Let their stats count. Think about the fun that could be had if Minnesota stars, and heck, also include their alums, could be sending goals home from Turin to help the Golden Gophers turn aside the Huskies. Think about the divided loyalties if U.S. coach Ben Smith discovers that the Crimson need a couple extra goals and could create an ad hoc power play of Cahow, Chu, Hagerman, Ruggiero, and somebody else who wouldn’t be allowed to touch the puck.
So many of these early women’s games have been snooze-fests with the talent disparity blatantly obvious. The Americans clearly were sleeping for two periods against Finland before pouring on five goals in the third period to turn a 3-1 deficit into a 7-3 win. Letting the stats count in the States … heck, perhaps teams with more Olympians could have wins count too.
And at the end of the tournament, instead of the national anthem, fight songs could play on the podium.
All of this presumes, of course, that I will be watching women’s hockey instead of the other “compelling” sporting events that occur at the Olympics. One of my favorite games to play is entitled “Not A Sport.” Simply pick any activity not named hockey and then try and come up with an increasingly ridiculous reason why it does not qualify as a sport.
Tell your old man that golf or bowling is not a sport and watch him start to seethe. George Carlin won the heavyweight championship in this game by labeling gymnastics “not a sport” because “Romanians are good at it.”
The Winter Olympics do not need a comic talent like Carlin to parody events. The punchlines are cheap and easy, such as snowboarding, which hands out gold medals to the best high school skater punks — how in the world is “The Flying Tomato” an Olympic athlete? There’s the classic biathlon, combining the incredibly complementary activities of skiing and shooting (is it too late to enter Dick Cheney?). Let’s not forget the most athletic of them all, curling.

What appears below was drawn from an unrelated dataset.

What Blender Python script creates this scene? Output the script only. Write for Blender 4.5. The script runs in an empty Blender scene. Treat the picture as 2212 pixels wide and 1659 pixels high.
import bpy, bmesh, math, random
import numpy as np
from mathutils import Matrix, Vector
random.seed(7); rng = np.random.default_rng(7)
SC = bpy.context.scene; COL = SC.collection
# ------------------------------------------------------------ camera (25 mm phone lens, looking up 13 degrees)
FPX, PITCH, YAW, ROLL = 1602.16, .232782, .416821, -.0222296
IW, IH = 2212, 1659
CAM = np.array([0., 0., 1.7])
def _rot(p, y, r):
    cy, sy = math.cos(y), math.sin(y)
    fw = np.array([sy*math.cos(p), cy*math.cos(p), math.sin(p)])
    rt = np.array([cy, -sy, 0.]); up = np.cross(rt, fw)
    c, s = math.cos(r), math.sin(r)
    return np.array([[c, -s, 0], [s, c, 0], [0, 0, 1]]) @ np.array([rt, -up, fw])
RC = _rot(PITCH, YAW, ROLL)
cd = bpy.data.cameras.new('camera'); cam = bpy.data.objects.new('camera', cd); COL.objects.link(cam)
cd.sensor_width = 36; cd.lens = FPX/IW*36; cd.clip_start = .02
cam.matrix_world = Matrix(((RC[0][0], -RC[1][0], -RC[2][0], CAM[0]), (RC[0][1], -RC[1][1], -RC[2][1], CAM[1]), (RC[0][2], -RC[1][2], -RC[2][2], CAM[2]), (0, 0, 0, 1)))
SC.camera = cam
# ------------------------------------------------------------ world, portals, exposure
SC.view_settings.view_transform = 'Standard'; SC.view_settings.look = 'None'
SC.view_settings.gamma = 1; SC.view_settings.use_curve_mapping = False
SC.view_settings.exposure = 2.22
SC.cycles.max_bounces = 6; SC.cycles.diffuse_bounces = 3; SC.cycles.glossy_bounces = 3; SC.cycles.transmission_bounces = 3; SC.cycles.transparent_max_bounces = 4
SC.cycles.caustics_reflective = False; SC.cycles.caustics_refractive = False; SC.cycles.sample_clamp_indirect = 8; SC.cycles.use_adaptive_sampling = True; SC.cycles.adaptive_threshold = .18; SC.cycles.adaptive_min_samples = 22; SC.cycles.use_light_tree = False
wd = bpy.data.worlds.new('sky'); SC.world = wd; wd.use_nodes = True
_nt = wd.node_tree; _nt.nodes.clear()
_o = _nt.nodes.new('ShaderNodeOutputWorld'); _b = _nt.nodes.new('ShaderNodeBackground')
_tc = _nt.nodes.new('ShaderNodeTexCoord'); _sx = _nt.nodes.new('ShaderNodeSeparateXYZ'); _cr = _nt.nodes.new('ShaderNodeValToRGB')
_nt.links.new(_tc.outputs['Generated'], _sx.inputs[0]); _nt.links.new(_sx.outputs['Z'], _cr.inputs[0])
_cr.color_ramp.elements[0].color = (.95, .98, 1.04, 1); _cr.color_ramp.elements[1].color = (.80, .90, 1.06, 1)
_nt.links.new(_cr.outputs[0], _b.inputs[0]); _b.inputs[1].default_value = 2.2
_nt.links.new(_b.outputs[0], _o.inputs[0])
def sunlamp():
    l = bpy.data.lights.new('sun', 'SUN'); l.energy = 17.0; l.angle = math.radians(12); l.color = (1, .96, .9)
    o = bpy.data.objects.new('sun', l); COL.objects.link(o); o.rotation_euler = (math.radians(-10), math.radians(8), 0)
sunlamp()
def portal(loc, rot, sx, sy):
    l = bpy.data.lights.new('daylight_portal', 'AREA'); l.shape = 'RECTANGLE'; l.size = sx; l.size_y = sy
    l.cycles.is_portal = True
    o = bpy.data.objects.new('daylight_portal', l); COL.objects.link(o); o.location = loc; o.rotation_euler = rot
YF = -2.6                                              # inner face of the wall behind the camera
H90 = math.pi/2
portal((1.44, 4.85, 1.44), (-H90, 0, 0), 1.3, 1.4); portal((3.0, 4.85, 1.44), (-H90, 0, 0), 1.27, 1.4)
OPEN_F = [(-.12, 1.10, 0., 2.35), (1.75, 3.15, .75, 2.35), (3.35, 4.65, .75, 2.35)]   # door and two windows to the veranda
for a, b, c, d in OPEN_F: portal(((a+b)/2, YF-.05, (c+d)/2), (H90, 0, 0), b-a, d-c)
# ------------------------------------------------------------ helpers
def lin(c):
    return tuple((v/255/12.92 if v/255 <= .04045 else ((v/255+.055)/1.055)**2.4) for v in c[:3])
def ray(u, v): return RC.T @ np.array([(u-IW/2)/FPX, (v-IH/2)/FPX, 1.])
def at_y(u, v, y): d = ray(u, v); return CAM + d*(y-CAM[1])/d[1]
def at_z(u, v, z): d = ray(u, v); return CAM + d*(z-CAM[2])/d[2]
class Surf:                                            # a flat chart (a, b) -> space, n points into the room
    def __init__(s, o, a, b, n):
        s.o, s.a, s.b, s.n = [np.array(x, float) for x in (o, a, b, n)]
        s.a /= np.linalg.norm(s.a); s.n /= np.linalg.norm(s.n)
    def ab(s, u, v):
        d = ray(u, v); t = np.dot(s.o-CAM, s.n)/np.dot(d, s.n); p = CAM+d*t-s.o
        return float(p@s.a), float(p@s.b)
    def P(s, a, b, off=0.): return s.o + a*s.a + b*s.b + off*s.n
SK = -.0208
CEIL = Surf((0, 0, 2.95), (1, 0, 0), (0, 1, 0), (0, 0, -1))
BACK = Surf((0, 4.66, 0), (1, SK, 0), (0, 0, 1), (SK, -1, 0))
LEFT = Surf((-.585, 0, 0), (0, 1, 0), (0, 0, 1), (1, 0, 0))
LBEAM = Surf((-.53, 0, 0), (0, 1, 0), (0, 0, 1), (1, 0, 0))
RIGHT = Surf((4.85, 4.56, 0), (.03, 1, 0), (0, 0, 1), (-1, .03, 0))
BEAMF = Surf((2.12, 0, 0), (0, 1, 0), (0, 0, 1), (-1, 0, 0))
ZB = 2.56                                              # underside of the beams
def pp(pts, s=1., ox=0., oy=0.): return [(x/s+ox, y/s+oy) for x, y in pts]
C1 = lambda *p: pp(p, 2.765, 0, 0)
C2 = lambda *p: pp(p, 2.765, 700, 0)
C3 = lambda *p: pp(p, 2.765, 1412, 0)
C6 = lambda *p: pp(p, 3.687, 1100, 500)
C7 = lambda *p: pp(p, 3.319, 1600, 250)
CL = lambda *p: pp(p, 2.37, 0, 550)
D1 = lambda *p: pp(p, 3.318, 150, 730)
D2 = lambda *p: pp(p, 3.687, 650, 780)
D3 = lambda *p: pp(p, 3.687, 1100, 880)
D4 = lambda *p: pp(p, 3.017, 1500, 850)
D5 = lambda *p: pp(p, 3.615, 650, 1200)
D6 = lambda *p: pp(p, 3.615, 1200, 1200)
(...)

Since NBC has told me on several occasions that I should be more in the Olympic spirit, I have decided to create other compelling snow/ice-based events that should appear in the XXI Olympic Winter Games. In order to make sure these events reached the desired 18-34 television demographic, I asked a bunch of high school kids to help me with this list.
The best I share with you below:
• Olympic Snowball Fighting — Think about how many fewer wars we would have to fight if we could simply pummel other countries with snowballs. First team to make the other one cry wins.

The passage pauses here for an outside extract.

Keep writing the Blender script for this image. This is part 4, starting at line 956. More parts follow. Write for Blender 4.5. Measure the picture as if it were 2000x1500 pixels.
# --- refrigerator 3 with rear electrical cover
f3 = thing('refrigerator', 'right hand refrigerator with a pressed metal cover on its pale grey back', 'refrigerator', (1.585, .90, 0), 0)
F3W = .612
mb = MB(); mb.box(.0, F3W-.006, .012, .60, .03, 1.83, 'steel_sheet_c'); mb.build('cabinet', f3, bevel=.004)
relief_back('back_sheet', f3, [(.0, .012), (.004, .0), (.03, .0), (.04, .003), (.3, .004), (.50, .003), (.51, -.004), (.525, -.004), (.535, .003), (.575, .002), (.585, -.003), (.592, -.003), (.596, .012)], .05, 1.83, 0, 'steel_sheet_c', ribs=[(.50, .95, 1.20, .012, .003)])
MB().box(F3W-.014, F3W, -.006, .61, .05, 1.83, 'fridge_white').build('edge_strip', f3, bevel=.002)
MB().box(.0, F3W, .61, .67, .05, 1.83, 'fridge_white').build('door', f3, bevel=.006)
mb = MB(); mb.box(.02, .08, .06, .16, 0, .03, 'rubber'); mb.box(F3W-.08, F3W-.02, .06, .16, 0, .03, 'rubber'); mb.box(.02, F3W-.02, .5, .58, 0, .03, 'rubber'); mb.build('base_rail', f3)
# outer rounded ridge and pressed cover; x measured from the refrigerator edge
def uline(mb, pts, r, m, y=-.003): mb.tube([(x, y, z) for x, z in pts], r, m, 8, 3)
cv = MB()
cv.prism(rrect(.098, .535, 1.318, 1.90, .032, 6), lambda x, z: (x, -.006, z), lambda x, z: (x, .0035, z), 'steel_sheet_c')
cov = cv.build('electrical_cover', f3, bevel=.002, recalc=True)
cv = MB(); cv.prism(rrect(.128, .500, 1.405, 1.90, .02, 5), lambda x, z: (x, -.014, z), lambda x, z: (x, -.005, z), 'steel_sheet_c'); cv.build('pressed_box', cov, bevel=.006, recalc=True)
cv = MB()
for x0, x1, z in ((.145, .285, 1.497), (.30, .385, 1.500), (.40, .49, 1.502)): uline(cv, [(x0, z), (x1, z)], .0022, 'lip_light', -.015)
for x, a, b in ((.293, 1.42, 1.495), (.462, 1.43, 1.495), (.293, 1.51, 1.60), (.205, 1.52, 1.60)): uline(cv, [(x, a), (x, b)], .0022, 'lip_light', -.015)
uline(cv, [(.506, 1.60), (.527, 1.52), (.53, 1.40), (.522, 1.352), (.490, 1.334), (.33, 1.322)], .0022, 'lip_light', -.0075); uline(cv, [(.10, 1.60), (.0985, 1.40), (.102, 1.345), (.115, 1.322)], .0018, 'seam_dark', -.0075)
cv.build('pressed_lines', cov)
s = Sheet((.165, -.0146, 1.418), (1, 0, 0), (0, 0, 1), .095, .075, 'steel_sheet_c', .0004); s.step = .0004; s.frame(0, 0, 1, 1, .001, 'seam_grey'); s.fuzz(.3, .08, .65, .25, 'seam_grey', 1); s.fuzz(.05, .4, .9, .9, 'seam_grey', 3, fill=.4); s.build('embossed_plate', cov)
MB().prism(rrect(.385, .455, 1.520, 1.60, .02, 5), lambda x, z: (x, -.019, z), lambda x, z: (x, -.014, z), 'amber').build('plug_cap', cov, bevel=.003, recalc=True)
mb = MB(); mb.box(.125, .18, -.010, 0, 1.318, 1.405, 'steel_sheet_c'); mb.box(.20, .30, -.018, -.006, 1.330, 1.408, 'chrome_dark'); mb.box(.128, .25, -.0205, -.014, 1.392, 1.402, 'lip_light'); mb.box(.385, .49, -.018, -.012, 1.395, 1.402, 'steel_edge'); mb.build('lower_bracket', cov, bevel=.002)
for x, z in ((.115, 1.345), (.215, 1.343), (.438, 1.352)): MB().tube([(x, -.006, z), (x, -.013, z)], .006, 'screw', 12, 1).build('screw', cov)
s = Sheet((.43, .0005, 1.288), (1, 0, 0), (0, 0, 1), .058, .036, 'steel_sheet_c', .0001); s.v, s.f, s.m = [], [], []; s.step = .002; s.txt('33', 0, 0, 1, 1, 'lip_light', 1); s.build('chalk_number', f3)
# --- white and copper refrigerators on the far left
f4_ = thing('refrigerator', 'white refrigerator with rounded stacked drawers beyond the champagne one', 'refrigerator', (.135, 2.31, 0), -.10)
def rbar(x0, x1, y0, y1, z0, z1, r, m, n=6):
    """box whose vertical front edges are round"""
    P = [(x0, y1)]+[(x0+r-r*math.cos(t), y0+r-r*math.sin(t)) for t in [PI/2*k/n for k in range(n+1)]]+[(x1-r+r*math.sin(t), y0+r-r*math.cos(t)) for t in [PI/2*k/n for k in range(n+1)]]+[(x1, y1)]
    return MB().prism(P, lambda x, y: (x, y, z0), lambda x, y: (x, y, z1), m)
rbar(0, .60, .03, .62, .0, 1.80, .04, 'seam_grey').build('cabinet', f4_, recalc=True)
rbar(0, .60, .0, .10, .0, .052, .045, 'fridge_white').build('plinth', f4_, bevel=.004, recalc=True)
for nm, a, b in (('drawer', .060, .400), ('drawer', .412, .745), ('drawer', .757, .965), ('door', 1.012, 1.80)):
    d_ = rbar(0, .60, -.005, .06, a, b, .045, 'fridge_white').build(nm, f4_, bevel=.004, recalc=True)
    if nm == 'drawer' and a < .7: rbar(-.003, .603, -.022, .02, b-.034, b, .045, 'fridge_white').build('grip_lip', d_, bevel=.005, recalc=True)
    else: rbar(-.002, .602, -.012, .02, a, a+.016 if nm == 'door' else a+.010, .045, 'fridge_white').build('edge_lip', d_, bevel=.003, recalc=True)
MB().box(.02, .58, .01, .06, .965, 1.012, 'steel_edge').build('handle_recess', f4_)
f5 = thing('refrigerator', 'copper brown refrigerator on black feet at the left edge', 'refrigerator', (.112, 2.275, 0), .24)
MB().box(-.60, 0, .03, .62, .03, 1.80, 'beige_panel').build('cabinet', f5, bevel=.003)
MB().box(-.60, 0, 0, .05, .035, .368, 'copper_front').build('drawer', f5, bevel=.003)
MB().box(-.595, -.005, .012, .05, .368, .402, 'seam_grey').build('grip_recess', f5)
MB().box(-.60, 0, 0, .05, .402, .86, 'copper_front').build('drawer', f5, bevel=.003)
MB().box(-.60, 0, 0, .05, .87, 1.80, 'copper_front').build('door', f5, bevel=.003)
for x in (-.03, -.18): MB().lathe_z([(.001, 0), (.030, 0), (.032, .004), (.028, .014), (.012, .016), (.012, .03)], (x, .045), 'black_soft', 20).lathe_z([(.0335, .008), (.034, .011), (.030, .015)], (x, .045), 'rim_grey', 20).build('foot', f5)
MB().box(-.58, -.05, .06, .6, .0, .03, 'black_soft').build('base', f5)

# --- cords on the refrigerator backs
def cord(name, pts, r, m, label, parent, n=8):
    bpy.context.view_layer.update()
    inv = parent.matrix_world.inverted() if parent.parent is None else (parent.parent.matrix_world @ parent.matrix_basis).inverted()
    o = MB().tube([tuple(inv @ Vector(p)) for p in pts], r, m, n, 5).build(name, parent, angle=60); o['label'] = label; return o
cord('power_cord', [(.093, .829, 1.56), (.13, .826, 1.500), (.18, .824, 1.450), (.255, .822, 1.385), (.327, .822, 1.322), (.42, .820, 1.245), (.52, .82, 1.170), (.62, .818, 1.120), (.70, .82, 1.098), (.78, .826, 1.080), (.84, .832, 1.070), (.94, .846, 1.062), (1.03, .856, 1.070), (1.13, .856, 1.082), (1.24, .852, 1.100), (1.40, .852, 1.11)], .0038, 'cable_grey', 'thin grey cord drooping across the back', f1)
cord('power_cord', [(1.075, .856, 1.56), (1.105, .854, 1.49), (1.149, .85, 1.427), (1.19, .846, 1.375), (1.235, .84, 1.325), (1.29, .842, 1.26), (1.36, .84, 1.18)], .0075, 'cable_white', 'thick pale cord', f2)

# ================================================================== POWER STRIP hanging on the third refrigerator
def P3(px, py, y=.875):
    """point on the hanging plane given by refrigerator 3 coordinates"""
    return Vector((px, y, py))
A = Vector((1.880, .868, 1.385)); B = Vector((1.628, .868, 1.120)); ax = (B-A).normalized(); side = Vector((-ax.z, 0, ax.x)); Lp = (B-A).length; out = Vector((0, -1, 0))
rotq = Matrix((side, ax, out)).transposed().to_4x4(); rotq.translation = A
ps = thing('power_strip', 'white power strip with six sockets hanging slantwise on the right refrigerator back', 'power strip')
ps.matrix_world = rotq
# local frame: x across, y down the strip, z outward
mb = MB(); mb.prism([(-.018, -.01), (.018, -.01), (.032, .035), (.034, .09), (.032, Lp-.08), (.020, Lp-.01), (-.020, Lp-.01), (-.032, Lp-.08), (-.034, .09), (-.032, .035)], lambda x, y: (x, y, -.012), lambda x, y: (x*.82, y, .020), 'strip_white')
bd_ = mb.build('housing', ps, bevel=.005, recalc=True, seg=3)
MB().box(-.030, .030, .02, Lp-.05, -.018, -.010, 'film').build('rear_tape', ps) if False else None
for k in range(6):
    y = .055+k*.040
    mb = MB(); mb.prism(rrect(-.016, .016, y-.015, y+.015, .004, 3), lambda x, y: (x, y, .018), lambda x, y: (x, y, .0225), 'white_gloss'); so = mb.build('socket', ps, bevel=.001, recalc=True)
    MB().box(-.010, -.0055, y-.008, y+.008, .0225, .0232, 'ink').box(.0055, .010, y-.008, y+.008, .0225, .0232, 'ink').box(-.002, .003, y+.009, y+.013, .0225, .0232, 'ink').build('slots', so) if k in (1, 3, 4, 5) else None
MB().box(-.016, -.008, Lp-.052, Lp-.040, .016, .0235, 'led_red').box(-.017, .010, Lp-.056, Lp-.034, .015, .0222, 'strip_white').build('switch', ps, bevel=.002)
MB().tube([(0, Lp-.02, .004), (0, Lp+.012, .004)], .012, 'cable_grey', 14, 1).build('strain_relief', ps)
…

• Olympic Knee Hockey — You remember the game you played with broken sticks against your brother in your bedroom? Make it an Olympic event because we don’t have enough 10-year olds winning gold medals.
• Badminton on Ice — If smacking around a shuttlecock is good enough for the summer games, it will be twice as stimulating on ice.

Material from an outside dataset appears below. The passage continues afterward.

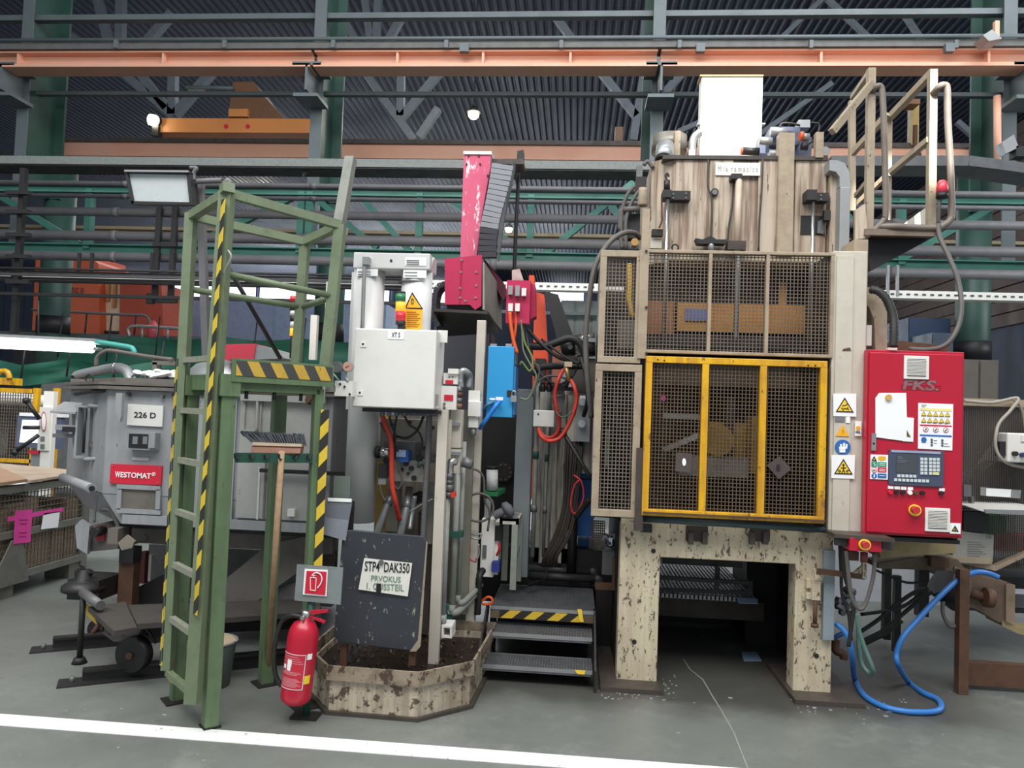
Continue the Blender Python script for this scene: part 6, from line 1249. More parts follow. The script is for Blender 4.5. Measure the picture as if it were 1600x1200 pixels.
# right-hand column
P(t, 'side_column', B().pb(1298, 392, 1352, 838, YP-.12, .6), creamclean, bev=.006); P(t, 'rust_mark', B().pp([(1318, 545), (1328, 543), (1330, 548), (1316, 548)], YP-.133, .002), rust); P(t, 'column_face', B().pb(1304, 400, 1330, 836, YP-.13, .02), creamclean)
P(t, 'column_post', B().pb(1333, 374, 1355, 548, YP-.1, .3), creamframe); P(t, 'cable_duct', B().pb(1312, 292, 1328, 402, YT-.14, .1), galv, 'grey metal cable duct', .004)
P(t, 'duct_bend', B().pp([(1296, 250), (1308, 250), (1320, 255), (1327, 268), (1329, 292), (1312, 292), (1312, 276), (1306, 268), (1296, 266)], YT-.12, .1), galv); P(t, 'duct_backing', B().pb(1297, 262, 1313, 400, YT-.06, .2), cream)
P(t, 'limit_switch', B().pb(1288, 328, 1298, 344, YT-.08, .04), dark); P(t, 'switch_lead', B().pt([(1292, 344, YT-.06), (1288, 360, YT-.06), (1292, 372, YT-.06)], .005), greasy)
P(t, 'lower_duct', B().pp([(1352, 448), (1364, 450), (1378, 468), (1386, 488), (1386, 548), (1368, 548), (1366, 500), (1358, 480), (1352, 474)], YP-.05, .15), creamframe)
P(t, 'switch_cluster', B().pb(1352, 508, 1362, 540, YP-.05, .05), boxwhite)
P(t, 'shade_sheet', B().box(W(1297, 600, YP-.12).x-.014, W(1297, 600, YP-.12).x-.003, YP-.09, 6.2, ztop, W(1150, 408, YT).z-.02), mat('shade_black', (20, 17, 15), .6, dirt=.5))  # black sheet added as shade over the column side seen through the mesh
# signs on the column
YS = YP-.135
def tri(par, cx, y0, y1, hw, Y, field):
    P(par, 'triangle_border', B().pp([(cx, y0), (cx+hw, y1), (cx-hw, y1-1)], Y, .003), ink)
    P(par, 'triangle_field', B().pp([(cx, y0+3.5), (cx+hw-3, y1-1.8), (cx-hw+3, y1-2.6)], Y-.003, .003), field)
def lines(par, segs, Y, w_=.004, m_=None):
    b = B()
    for a, c in segs: b.bar(W(*a, Y), W(*c, Y), w_, w_*.5, (0, 1, 0))
    P(par, 'pictogram', b, m_ or ink)
s1 = P(t, 'warning_sign', B().pp([(1302, 615), (1338, 615), (1338, 651), (1302, 650)], YS, .003), paper, 'white plate with yellow hand-injury triangle'); tri(s1, 1320, 621, 644.5, 14, YS-.003, signyel); lines(s1, [((1316, 634), (1322, 633)), ((1318, 638), (1324, 639)), ((1322, 633), (1325, 630)), ((1315, 637), (1318, 641)), ((1324, 636), (1326, 641))], YS-.008)
s2 = P(t, 'warning_sign', B().pp([(1299, 711), (1336, 711), (1335, 748), (1299, 747)], YS, .003), paper, 'white plate with yellow crushing-hazard triangle'); tri(s2, 1318, 717, 741.5, 14.5, YS-.003, signyel)
lines(s2, [((1318, 728), (1318, 734)), ((1318, 734), (1315.5, 739)), ((1318, 734), (1320.5, 739)), ((1314, 731), (1322, 731)), ((1309, 735), (1313, 735)), ((1323, 735), (1327, 735)), ((1311, 738), (1314, 736)), ((1325, 738), (1322, 736))], YS-.008); P(s2, 'figure_head', B().disc(1318, 726.5, YS-.009, 1.5, .003, 10), ink)
s3 = P(t, 'warning_sticker', B().pp([(1317, 664), (1327, 682), (1306, 681)], YS, .003), labyel, 'plain amber warning triangle'); lines(s3, [((1317, 671), (1317, 676))], YS-.003, .004, mat('amber_dark', (190, 130, 30), .5))
P(t, 'type_sticker', B().pb(1305, 652, 1320, 659, YS, .003), inkgrey); P(t, 'type_sticker', B().pb(1322, 651, 1328, 661, YS, .003), paper)
s4 = P(t, 'mandatory_sign', B().disc(1317, 699, YS, 11.5, .004, 28), signblue, 'round blue glove-wearing sign'); lines(s4, [((1314, 702), (1314, 694)), ((1318, 703), (1319, 692)), ((1322, 701), (1323, 694))], YS-.003, .01, paper); P(s4, 'glove', B().pp([(1311, 698), (1321, 698), (1321, 707), (1312, 707)], YS-.004, .003), paper)
s5 = P(t, 'logo_sticker', B().pb(1336, 658, 1346, 681, YS, .003), paper); P(s5, 'emblem', B().disc(1341, 669, YS-.003, 3.4, .003, 14), labyel); TX(s5, 'lettering', 'FKS.', 1337, 673.5, 1345, 677, YS-.003, ink, off=.02)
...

• Snowboarding Tackle Football — One team starts with the ball at the top of the mountain and tries to advance it to the bottom while the other team attempts to tackle them. The whole “sport” of snowboarding seems predicated on dangerous things to do on a mountain, so why not this? NBC can bring in members of the Kennedy family as special guest commentators.
• Snow-Sumo — Same rules, just in a foot of snow. And the athletes still can only wear diapers.
The IOC should get on these ideas right away. Eventually, the novelty of curling is going to wear off, and the Olympic theme is only so catchy.
In the meantime, I want to go watch Team Dartmouth … I mean Team Canada.